Schneider emphasized that “Bright Star” represents a different kind of film into an increasingly predictable cinematic environment. “I feel that a lot of people are pouring loads of money into one or two movies per year that already have a built-in audience, because it’s based on a franchise and another market,” he said. “I feel like, in a way, the heyday of free-wheeling independent film is over again, because everyone is so scared of the financial climate that it makes for this homogenized movie world. I mean, I don’t relate to superheroes. I don’t read comic books. So what am I supposed to do, except keep watching ‘Front Line’ and ‘America’s Funniest Videos’? That’s all I have.

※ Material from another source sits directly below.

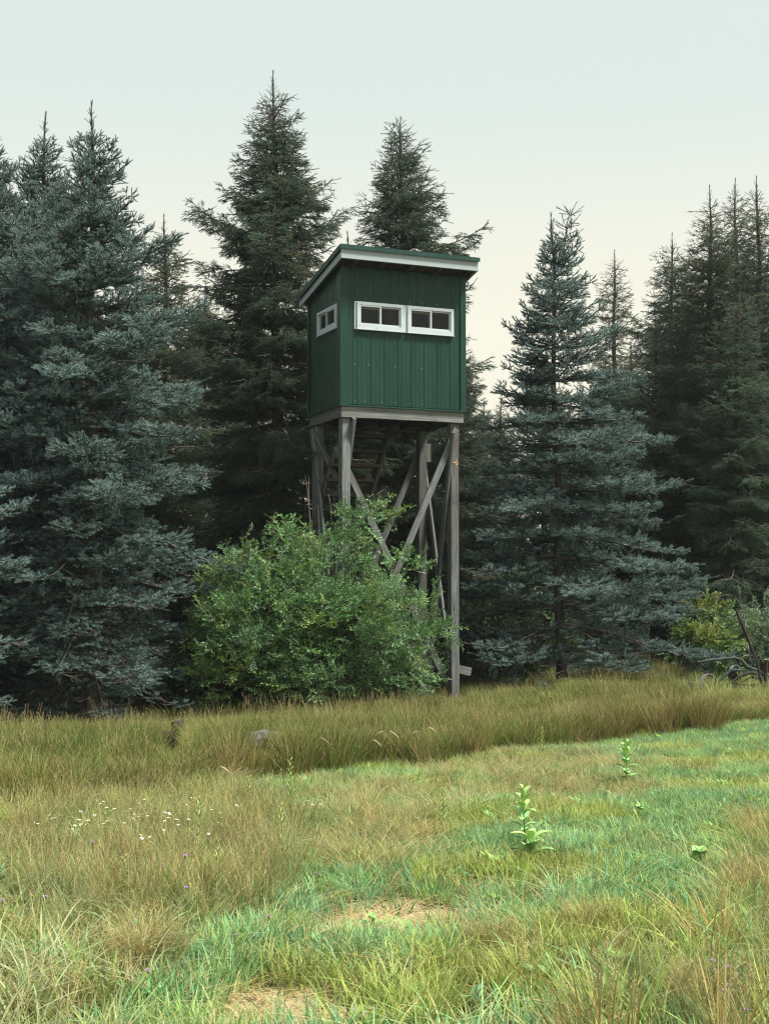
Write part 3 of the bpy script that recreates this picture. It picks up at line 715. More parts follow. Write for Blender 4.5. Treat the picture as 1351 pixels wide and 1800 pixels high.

“That’s why I think it’s so important to go see this movie, because it’s like a great art show that passes through town. And it ain’t gonna come around again. The world that we’re living in is not taking any chances. And here’s this amazingly relevant movie about first love—I’ve never seen a movie that more intimately illustrated how insane it feels to fall in love when you’re that age. And it doesn’t matter how old you are, you always think back on that girl or guy, that moment in your life at the beginning or end of puberty, when everything is so life or death. It’s all or nothing when you’re that age. And I hadn’t seen a movie that captured that so right in a long time. And the fact that it’s a period piece is amazing, it’s beautiful, but honestly the fact that it’s a period piece kind of melted away after awhile, and it’s just, what’s going to happen to these two kids? Even if we know what’s going to happen, getting there is interesting.”